In practice, this means that viewers are subjected to a series of familiar scares subverted by wacky hijinks, with the flick featuring everything from a humorous recreation of the iconic fan-camera from Paranormal Activity 3 to bizarre dance numbers replacing Katy’s late-night trances from Oren Peli’s original movie.

Your enjoyment of these antics will obviously depend on how accepting you are of Wayans’ patented brand of crass comedy. From advanced potty humor to some exaggerated racial commentary – including a clever moment where Malcom actually attempts to move out of the titular haunted house because he’s not white enough to deal with the haunting – it’s not all that surprising that the flick wound up with a 10% rating on Rotten Tomatoes despite making a killing at the box office.

However, while this isn’t my preferred kind of humor, I think the inherent limitations of Found Footage ended up curtailing the usual excesses present in this kind of parody, with the filmmakers being forced to focus on character-based comedy and a smaller scale story. This is why I mostly appreciate the love-hate rapport between Kisha and Malcom even if it wouldn’t translate to a healthy relationship in real life.

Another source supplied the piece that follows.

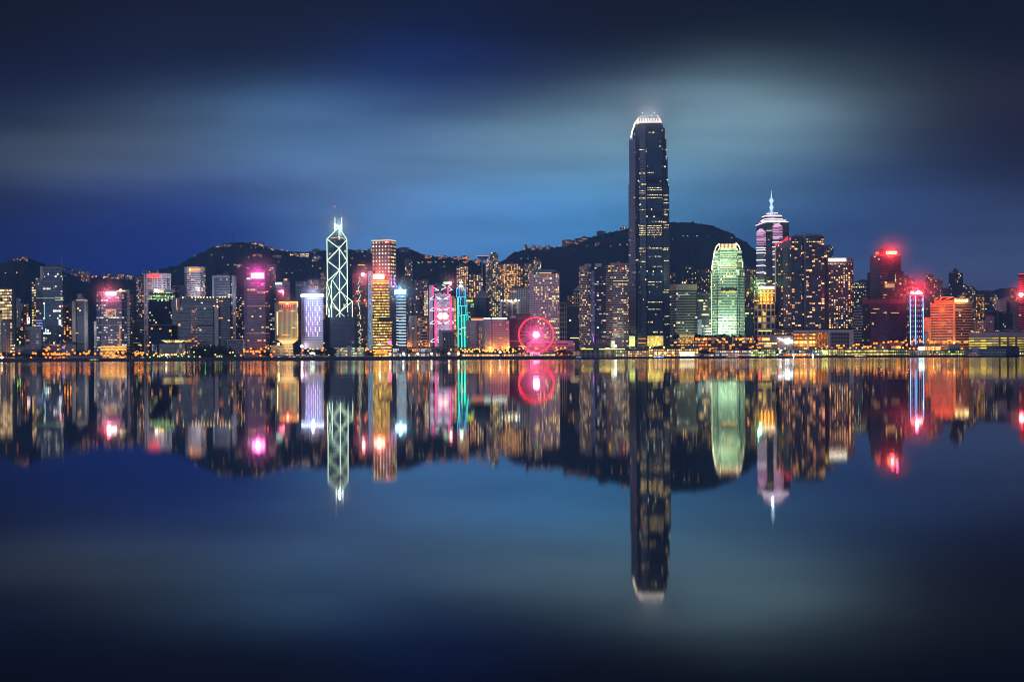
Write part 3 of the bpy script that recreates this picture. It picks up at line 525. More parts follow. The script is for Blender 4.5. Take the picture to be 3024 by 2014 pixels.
s.plate('red_light_figure', [(823, 852), (832, 850), (838, 848), (841, 854), (839, 864), (834, 858), (829, 857)], -3, .6, emi((1, .25, .3), 7)); s.light(835, 855, -14, 9000, (1, .1, .2))
# inverted-bottle block with star
s = T('military_headquarters', 'gold-lit finned block on a flared waist with a red star on its top edge', 'building', 812, 881, 1370)
fin = fac((.50, .42, .27), (.07, .12, .08), w=.42, h=1.2, p=.03, pf=.03, a=(.8, 1, .5), b=YEL, s=1.4)
s.prism('facade', (824, 880), 893, 26, fin, ybot=992, pitch=1.75, fh=40); s.prism('crown_wall', (824, 881), 884.5, 28, mat((.5, .42, .3)), ybot=893, d0=-1)
s.pbox('window_row', 827, 893.5, 869, 902, fac((.5, .42, .3), (.03, .02, .02), w=.6, h=1.2, p=0, pf=0), -1.5, 1, 2.6, 20); s.prism('left_return', [(812, 12), (824.5, 0)], 886, 18, mat((.5, .42, .32)), ybot=997, d0=1)
s.prism('flared_waist', (832, 866), 997, 14, emi((1, .72, .34), 1.5, True), ybot=1008, topfront=[(822, -2), (880, -2)], d0=4)
s.prism('soffit_band', (818, 881), 991.5, 28, mat((.6, .46, .25)), ybot=997.5, d0=-1.5); s.prism('waist', (834, 864), 1007, 12, mat((.5, .42, .33)), d0=5); s.prism('base_hall', (801, 866), 1014, 14, fac((.42, .38, .32), w=.7, h=.3, p=.3, s=1), d0=-6, fh=4)
s.tube('light_tube', [(826, 885.2, -2.5), (845, 885.2, -2.5)], .55, emi((1, .5, .1), 6)); s.tube('light_tube', [(855, 885.2, -2.5), (880, 885.2, -2.5), (880.5, 900, -2.5)], .55, emi((1, .5, .1), 6)); s.tube('light_tube', [(820, 914, -1), (820, 982, -1)], .6, emi((1, .6, .25), 5))
s.tube('light_tube', [(880.5, 920, -1), (880.5, 990, -1)], .35, emi((1, .5, .1), 3))
st = []
for i in range(10): r_ = 4.6 if i % 2 == 0 else 1.9; an = math.pi/2+i*math.pi/5; st.append((850+r_*math.cos(an), 889.3-r_*math.sin(an)))
s.plate('red_star', st, -3.2, .8, emi((1, .45, .22), 8)); s.light(850, 890, -9, 7000, (1, .06, .02)); s.ball('corner_lamp', 823, 1009, 3.4, emi((1, .7, .3), 12), -6)
s.light(850, 1004, -22, 26000, (1, .6, .2)); s.light(845, 940, -38, 26000, (1, .8, .45)); s.pbox('side_pavilion', 801, 1012, 815, 1036, mat((.62, .5, .36)), -9, 6, ground=True); s.pbox('lit_sign', 837, 1008.5, 856, 1011, emi((1, .5, .2), 1.6), 1, .5)
s.lines('lit_window', 825, 834, [912], emi(YEL, 2), 1.6, -1); s.lines('lit_window', 859, 872, [912.5], emi(YEL, 2), 1.8, -1); s.lines('lit_window', 835, 853, [982], emi(ORG, 3), 2.2, -1); s.lines('lit_window', 862, 873, [961], emi((.8, 1, .4), 2), 1.5, -1)
# white block with violet tubes
s = T('office_tower', 'white gridded block with vertical violet light tubes and a glowing blue-white roof band', 'tower', 890, 955, 1400)
s.prism('facade', [(900, 0), (955, 3)], 869, 26, fac((.58, .62, .80), (.02, .02, .04), w=.6, h=.38, p=.03, pf=0, a=ORG, b=WHITE, s=1.2), pitch=3.0, fh=3.35, nu=9)
s.prism('side_wall', [(890, 8), (900.5, 0)], 870, 18, fac((.56, .54, .72), (.05, .05, .08), w=.5, h=.35, p=0, pf=0), d0=.5, fh=3.35, pitch=2.4); s.pbox('blank_base', 901, 1004, 954, 1024, mat((.6, .58, .68)), -.6, 1, ground=True)
s.prism('glowing_roof_band', [(889, 7), (900, -1), (956, 2)], 862, 26, emi((.72, .78, 1), 5, True), ybot=869); s.light(925, 858, -16, 16000, (.5, .55, 1)); s.light(925, 900, -45, 60000, (.62, .72, 1))
for j, y in enumerate([885.5, 898.5, 916, 929.5, 943, 960, 973.5]):
    xs = [912, 925, 938.5] if j % 2 == 0 else [906, 919, 932, 945]
    for x in xs: s.tube('light_tube', [(x, y, -1), (x, y+13, -1)], .42, emi((.85, .6, 1), 3.2))
s.ball('white_lamp', 892, 1016, 4.2, emi((1, .8, .9), 12), -4); s.light(892, 1016, -8, 4000, (.8, .7, 1))
tower('apartment_tower', 'blue apartment tower with few lights between the gold finned block and the white violet-tube block', bays(874, 909, 3), 827, 1800, fac((.13, .17, .32), w=.6, h=.5, p=.08, a=(.6, .8, 1), b=ORG, s=1.6), cat='apartment tower')
tower('apartment_tower', 'apartment tower dotted with orange lights above the blue-white roof band', bays(911, 947, 3), 822, 1780, fac((.2, .2, .3), w=.45, h=.5, p=.55, pf=0, a=(1, .6, .3), b=WARM, s=2.2), cat='apartment tower', plant=[(920, 938, 816)])
s = tower('apartment_tower', 'narrow orange-lit tower just left of the diagonal-braced tower', bays(948, 968, 2, 4), 802, 1760, fac((.22, .2, .3), w=.6, h=.4, p=.4, pf=.2, a=(1, .6, .35), b=WARM, s=1.8), cat='apartment tower', plant=[(951, 965, 796)])
s = tower('office_tower', 'narrow dark building between the violet-tube block and the dark low block', (953, 968), 925, 1480, fac((.1, .1, .18), p=.12, a=YEL, s=2), cat='office building')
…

Of course, the jokes themselves can also be pretty entertaining on their own, with cartoony gags like the ghost getting high with the protagonists (complete with smoke-filled invisible lungs) and a series of silly The Exorcist homages towards the end of the movie. The major issue here is that these legitimately funny and genre-specific jokes are often accompanied by repetitive attempts at low-brow humor that you could find in any other cheap comedy.

Not a good idea.

Not only are some of these painfully drawn out “jokes” incredibly unfunny, but they can also be remarkably offensive in some cases. There are some pretty insensitive allusions to sexual assault here, as well as a collection of secondary characters defined by negative racial stereotypes (even though I chuckled heartily when the Latina maid was revealed to have been faking her poor English the entire time).

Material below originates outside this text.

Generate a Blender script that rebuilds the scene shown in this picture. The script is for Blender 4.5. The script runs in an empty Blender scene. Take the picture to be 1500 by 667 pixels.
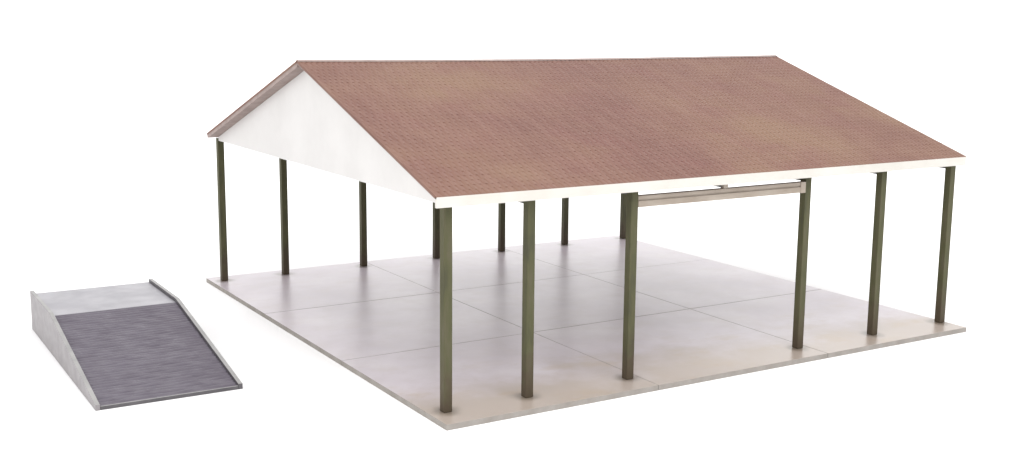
import bpy, bmesh, math, random
from mathutils import Vector, Matrix
R = math.radians
random.seed(7)
S = bpy.context.scene
col = S.collection

# ------------------------------------------------------------------ camera
cam_d = bpy.data.cameras.new('camera'); cam = bpy.data.objects.new('camera', cam_d); col.objects.link(cam)
cam.location = (-0.69164, -1.28554, 0.50801)
cam.rotation_euler = (1.39872, -0.00959, -0.54696)
cam_d.sensor_width = 36; cam_d.lens = 36 * 1758.39 / 1500
cam_d.clip_start = 0.01; cam_d.clip_end = 100
S.camera = cam

# ------------------------------------------------------------------ light tent
S.view_settings.view_transform = 'Standard'; S.view_settings.look = 'None'
S.view_settings.exposure = 0; S.view_settings.gamma = 1
w = bpy.data.worlds.new('World'); S.world = w; w.use_nodes = True
w.node_tree.nodes['Background'].inputs[0].default_value = (1.0, 0.995, 1.0, 1)
w.node_tree.nodes['Background'].inputs[1].default_value = 1.20

def area(name, loc, target, size, power, colr=(1, 1, 1)):
    d = bpy.data.lights.new(name, 'AREA'); d.shape = 'SQUARE'; d.size = size; d.energy = power; d.color = colr
    o = bpy.data.objects.new(name, d); col.objects.link(o); o.location = loc
    o.rotation_euler = (Vector(target) - Vector(loc)).to_track_quat('-Z', 'Y').to_euler()
    return o
area('softbox_overhead', (0.15, -1.15, 2.3), (0.3, 0.35, 0), 1.9, 42)
area('softbox_key', (-2.2, -0.7, 1.5), (0.3, 0.45, 0.2), 1.3, 14, (1, 0.985, 0.96))
area('added_backlight', (1.0, 2.7, 2.4), (2.1, 3.7, 0.5), 1.2, 24)  # unseen pair of lamps, added to brighten the backdrop and the floor from behind
area('added_backlight', (2.3, 1.9, 2.4), (3.4, 2.9, 0.5), 1.2, 24)

# ------------------------------------------------------------------ dimensions (slab is one unit square)
T = 0.0082            # slab thickness
W = 0.998             # slab depth
PF, PB = 0.0469, 0.0385
PX = [0.0241, 0.1496, 0.3201, 0.4905, 0.6539, 0.8222, 0.9885]
EZ, RZ = 0.2897, 0.4419          # eave and ridge height
EF, EB = 0.0248, 0.9560          # eave lines
RM = 0.4861
RX0, RX1 = -0.0017, 0.9979
FZ = 0.2745           # underside of fascia and gable
SL = (RZ - EZ) / (RM - EF); SB = (RZ - EZ) / (EB - RM)

# ------------------------------------------------------------------ materials
AL = 0.93     # common albedo factor of every painted surface
def mat(name):
    m = bpy.data.materials.new(name); m.use_nodes = True
    nt = m.node_tree; return m, nt, nt.nodes['Principled BSDF']
def N(nt, t, **k):
    n = nt.nodes.new(t)
    for a, b in k.items():
        if a.startswith('i_'):
            n.inputs[a[2:].replace('_', ' ')].default_value = b
        else: setattr(n, a, b)
    return n
def noise(nt, vec, scale, detail=4, rough=0.55):
    n = N(nt, 'ShaderNodeTexNoise', i_Scale=scale, i_Detail=detail, i_Roughness=rough)
    nt.links.new(vec, n.inputs['Vector']); return n.outputs['Fac']
def ramp(nt, fac, *stops):
    r = nt.nodes.new('ShaderNodeValToRGB'); nt.links.new(fac, r.inputs[0])
    e = r.color_ramp.elements
    while len(e) < len(stops): e.new(0.5)
    for x, (p, c) in zip(e, stops):
        x.position = p; x.color = (c[0] * AL, c[1] * AL, c[2] * AL, 1)
    return r.outputs['Color']
def mixc(nt, fac, a, b, mode='MIX'):
    m = N(nt, 'ShaderNodeMix', data_type='RGBA', blend_type=mode)
    for s, v in ((m.inputs[0], fac), (m.inputs[6], a), (m.inputs[7], b)):
        if hasattr(v, 'links'): nt.links.new(v, s)
        else: s.default_value = v if isinstance(v, float) else (v[0] * AL, v[1] * AL, v[2] * AL, 1)
    return m.outputs[2]
def math_(nt, op, a, b=0.0, clamp=False):
    m = N(nt, 'ShaderNodeMath', operation=op, use_clamp=clamp)
    for s, v in ((m.inputs[0], a), (m.inputs[1], b)):
        if hasattr(v, 'links'): nt.links.new(v, s)
        else: s.default_value = v
    return m.outputs[0]
def maprange(nt, v, a, b, c, d):
    m = N(nt, 'ShaderNodeMapRange', interpolation_type='SMOOTHSTEP')
    nt.links.new(v, m.inputs[0])
    for i, x in enumerate((a, b, c, d)): m.inputs[i + 1].default_value = x
    return m.outputs[0]
def coords(nt, scale=(1, 1, 1), rand=False):
    tc = nt.nodes.new('ShaderNodeTexCoord'); v = tc.outputs['Object']
    if rand:
        oi = nt.nodes.new('ShaderNodeObjectInfo')
        ad = N(nt, 'ShaderNodeVectorMath', operation='ADD'); sc = N(nt, 'ShaderNodeVectorMath', operation='SCALE')
        cx = nt.nodes.new('ShaderNodeCombineXYZ'); nt.links.new(oi.outputs['Random'], cx.inputs[0]); nt.links.new(oi.outputs['Random'], cx.inputs[2])
        nt.links.new(cx.outputs[0], sc.inputs[0]); sc.inputs['Scale'].default_value = 17.0
        nt.links.new(v, ad.inputs[0]); nt.links.new(sc.outputs[0], ad.inputs[1]); v = ad.outputs[0]
    mp = nt.nodes.new('ShaderNodeMapping'); nt.links.new(v, mp.inputs[0]); mp.inputs['Scale'].default_value = scale
    return mp.outputs[0]
def bump(nt, p, h, strength, dist):
    b = N(nt, 'ShaderNodeBump', i_Strength=strength, i_Distance=dist)
    nt.links.new(h, b.inputs['Height']); nt.links.new(b.outputs[0], p.inputs['Normal'])

def m_tiles():
    m, nt, p = mat('brown_tiles'); v = coords(nt)
    a = noise(nt, v, 3.1, 5, 0.6); b = noise(nt, v, 14, 3); c = noise(nt, coords(nt, (60, 4, 4)), 3, 3)
    base = ramp(nt, a, (0.38, (0.163, 0.074, 0.056)), (0.5, (0.190, 0.095, 0.066)), (0.63, (0.216, 0.122, 0.076)))
    base = mixc(nt, math_(nt, 'MULTIPLY', maprange(nt, b, 0.45, 0.7, 0, 1), 0.35), base, (0.186, 0.078, 0.066))
    base = mixc(nt, math_(nt, 'MULTIPLY', maprange(nt, c, 0.42, 0.62, 0, 1), 0.25), base, (0.27, 0.156, 0.124))
    nt.links.new(base, p.inputs['Base Color']); p.inputs['Roughness'].default_value = 0.62; p.inputs['Specular IOR Level'].default_value = 0.4
    bump(nt, p, noise(nt, v, 500, 2), 0.25, 0.0008)
    return m
def m_simple(name, c1, c2, rough, scale=(1, 1, 1), ns=30, rand=False, bmp=0.15, spec=0.5):
    m, nt, p = mat(name); v = coords(nt, scale, rand)
    base = ramp(nt, noise(nt, v, ns, 5, 0.6), (0.36, c1), (0.64, c2))
    nt.links.new(base, p.inputs['Base Color'])
    r = maprange(nt, noise(nt, v, ns * 1.7, 3), 0.3, 0.7, rough - 0.07, rough + 0.07); nt.links.new(r, p.inputs['Roughness'])
    p.inputs['Specular IOR Level'].default_value = spec
    bump(nt, p, noise(nt, v, ns * 9, 2), bmp, 0.0006)
    return m
def m_post():
    m, nt, p = mat('olive_paint'); v = coords(nt, (1, 1, 0.22), True)
    base = ramp(nt, noise(nt, v, 95, 4, 0.6), (0.3, (0.062, 0.060, 0.034)), (0.5, (0.082, 0.081, 0.038)), (0.72, (0.10, 0.090, 0.054)))
    z = nt.nodes.new('ShaderNodeSeparateXYZ'); nt.links.new(nt.nodes['Texture Coordinate'].outputs['Object'], z.inputs[0])
    n2 = noise(nt, coords(nt, (1, 1, 1), True), 60, 4)
    dirt = math_(nt, 'MULTIPLY', maprange(nt, math_(nt, 'ADD', z.outputs[2], math_(nt, 'MULTIPLY', n2, -0.10)), -0.05, 0.03, 0.8, 0), 1.0)
    base = mixc(nt, dirt, base, (0.075, 0.052, 0.036))
    nt.links.new(base, p.inputs['Base Color']); p.inputs['Roughness'].default_value = 0.6; p.inputs['Specular IOR Level'].default_value = 0.25
    bump(nt, p, noise(nt, v, 300, 2), 0.2, 0.0006)
    return m
def m_floor():
    m, nt, p = mat('cast_concrete'); v = coords(nt)
    a = noise(nt, v, 5, 6, 0.6); b = noise(nt, v, 22, 5, 0.6)
    base = ramp(nt, a, (0.36, (0.47, 0.415, 0.455)), (0.5, (0.53, 0.475, 0.515)), (0.64, (0.58, 0.535, 0.56)))
    base = mixc(nt, math_(nt, 'MULTIPLY', maprange(nt, b, 0.42, 0.72, 0, 1), 0.5), base, (0.47, 0.41, 0.415))
    sp = nt.nodes.new('ShaderNodeSeparateXYZ'); nt.links.new(v, sp.inputs[0])
    # tan weathering brushed along the open front edge
    edge = maprange(nt, math_(nt, 'ADD', sp.outputs[1], math_(nt, 'MULTIPLY', math_(nt, 'SUBTRACT', a, 0.5), 0.45)), 0.02, 0.20, 0.75, 0)
    base = mixc(nt, edge, base, (0.375, 0.310, 0.235))
    c = noise(nt, coords(nt, (7, 11, 1)), 1.0, 5, 0.65)
    patch = math_(nt, 'MULTIPLY', maprange(nt, c, 0.5, 0.66, 0, 0.55), maprange(nt, sp.outputs[1], 0.05, 0.30, 1, 0.12))
    base = mixc(nt, patch, base, (0.40, 0.305, 0.205))
    # dirt ring at each post foot
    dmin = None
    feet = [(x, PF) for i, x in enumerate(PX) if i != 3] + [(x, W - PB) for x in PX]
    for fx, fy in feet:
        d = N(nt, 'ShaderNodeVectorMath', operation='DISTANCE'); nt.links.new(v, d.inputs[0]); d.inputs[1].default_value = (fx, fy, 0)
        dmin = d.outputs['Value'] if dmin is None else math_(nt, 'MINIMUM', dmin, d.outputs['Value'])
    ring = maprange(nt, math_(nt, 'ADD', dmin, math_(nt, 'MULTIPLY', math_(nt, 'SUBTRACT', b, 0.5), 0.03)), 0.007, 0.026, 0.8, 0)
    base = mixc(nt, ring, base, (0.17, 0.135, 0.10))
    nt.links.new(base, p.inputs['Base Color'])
    p.inputs['Roughness'].default_value = 0.32
    p.inputs['IOR'].default_value = 1.55
    return m
M = {
 'tiles': m_tiles(), 'post': m_post(), 'floor': m_floor(),
 'roof_under': m_simple('brown_plastic', (0.28, 0.21, 0.19), (0.36, 0.275, 0.25), 0.55, ns=40),
 'edge': m_simple('slab_edge', (0.27, 0.245, 0.22), (0.33, 0.305, 0.28), 0.7, ns=35),
 'white': m_simple('white_panel', (0.685, 0.67, 0.655), (0.73, 0.715, 0.70), 0.55, ns=12, bmp=0.08),
 'cream': m_simple('cream_trim', (0.60, 0.575, 0.525), (0.66, 0.635, 0.59), 0.5, (0.6, 1, 1), ns=22, bmp=0.08),
 'lintel': m_simple('tan_grey_paint', (0.34, 0.28, 0.225), (0.43, 0.37, 0.31), 0.5, (0.4, 1, 1), ns=45),
 'dark': m_simple('dark_underframe', (0.050, 0.048, 0.042), (0.075, 0.072, 0.06), 0.55, ns=40),
 'ramp_deck': m_simple('pale_grey_deck', (0.27, 0.262, 0.285), (0.295, 0.285, 0.31), 0.36, ns=14, bmp=0.0),
 'ramp_slope': m_simple('slate_grey_tread', (0.088, 0.073, 0.098), (0.105, 0.090, 0.117), 0.45, (1, 1, 1), ns=26),
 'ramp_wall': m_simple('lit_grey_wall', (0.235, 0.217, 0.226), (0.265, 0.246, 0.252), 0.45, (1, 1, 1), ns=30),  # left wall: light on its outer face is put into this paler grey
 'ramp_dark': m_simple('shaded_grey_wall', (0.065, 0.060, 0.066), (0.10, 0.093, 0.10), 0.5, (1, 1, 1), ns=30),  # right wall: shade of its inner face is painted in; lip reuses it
 'ramp_rim': m_simple('rubbed_grey_rim', (0.27, 0.265, 0.262), (0.34, 0.332, 0.325), 0.45, (1, 1, 1), ns=30),
 'paper': m_simple('white_paper', (1.02, 1.02, 1.02), (1.03, 1.03, 1.03), 0.8, ns=3, bmp=0.0, spec=0.2),
}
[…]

Cinephiles often claim that increasingly sloppy writing led to audiences giving up on spoof movies, but the fact is that many of the more beloved examples of the genre contain some of the same issues as later films like A Haunted House – it’s just that we as an audience have (mostly) grown up and are now demanding more from our comedy. However, this isn’t the case everywhere, as – much like the Elves from Lord of the Rings – spoof movies never really died, they simply diminished.

A Haunted House made so much money that they immediately started working on a second one that released the following year (to even worse reviews), and the same team would later collaborate once again on yet another spoof, 50 Shades of Black. This kind of film clearly still exists and still makes a lot of money (especially here in Brazil), they just don’t have the same cultural impact that they used to in a pre-social-media-humor world.

At the end of the day, A Haunted House is no comedic masterpiece, failing to live up to the laugh-out-loud thrills of films like Scary Movie 3, but it’s also not the trainwreck that most critics made it out to be back in 2013. Comedy is extremely subjective, and while the raunchy humor behind this flick definitely isn’t for everyone, I still think that this satirical romp is mostly harmless fun that might entertain Found Footage fans that don’t take themselves too seriously.